What makes things worst is that traditional test uses school to function as a sorting centre. School sorts those who would work in factories and those who would go to college. Such early streaming will be a disadvantage to late bloomers or to those whose capability do not translate through pen and paper assessments. Such early assessment that detect individual differences in achievement among students is indeed discriminatory. What worsen the situation is that educational practitioners abdicated responsibility for understanding or conducting assessments in schools, leaving it to test and textbook publishers to develop ‘scientifically precise’ assessment tools. Relinquishing such responsibility will cause disparity between instructions and assessments. We should lessen the gap when it comes to functional differentiation: teachers would teach, we decided and assessors would assess. Assessment and instruction should not be separated from one another and it is about time educators take over and be actively involve in assessment. Educators should intervene and take over from the assessment community which launched an unprecedented program of psychometric research and development that has lasted throughout the era which are becoming complex and technically intricate unfathomable by teachers and administrators which create more distance between assessment and instruction.

If we observe closely, traditional testing is centralized for efficiency (Stiggins, 1991) and not having the students’ growth in mind.
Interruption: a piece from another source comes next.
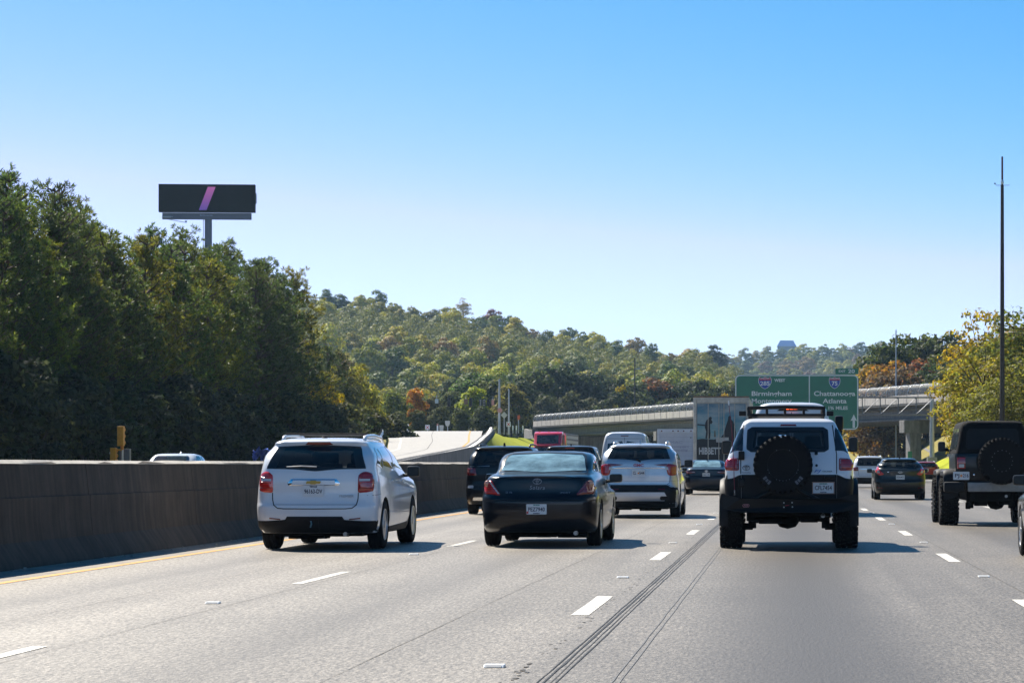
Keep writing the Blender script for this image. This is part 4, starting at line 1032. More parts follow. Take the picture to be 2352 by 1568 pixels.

For students, increasing pressure to score high on tests, combined with a lack of focused opportunities to learn, can lead to a sense of futility and a feeling of hopelessness that can cause them to stop caring and stop trying. For many of them, consistent evidence of poor performance repeatedly reported to their families can result in a profound and long-lasting loss of confidence. Those who stop believing that they are capable of learning will stop trying. Those who stop trying will stop learning. Surely this will be undesirable especially when assessment is very important in the education system (Stiggins 1999).

As standardized tests have been largely used, there are complaints about them and their validity. We should question whether test results tell us anything of real value. Standardized tests reinforce the belief that literacy should involve the mastery of a set of “autonomous, technical skills unrelated to any meaningful context.” In workplaces, many feel that standardized tests neither adequately assess a worker’s ability to use literacy or math on the job nor assess a worker’s ability to use critical-thinking or problem-solving skills since most standardized tests contain short decontextualized paragraphs written with a content and style similar to textbooks with pre-determined answers and do not reflect the variety and richness of the readings. Knowing how well a student performs on this type of test does not tell us how well the student might handle magazines, novels, newspapers or job-related reading. Standardized tests also exaggerate skill deficits and show that a person cannot solve test items, but won’t reveal the person’s abilities to solve practical problems on the job or at home (Stiggins, 1999).

However, in using standardized tests in a criterion-referenced manner you should:
1. Use tests which are appropriate for adult learners;
2. Use tests covering an appropriate range and level of difficulty;
3. Use tests with sufficient questions at the required level of difficulty;
4. Use tests, or portions of tests, which relate to and reliably measure the skills and competencies needed for the learner’s personal, vocational or educational goals; and
5. Administer the tests without time constraints.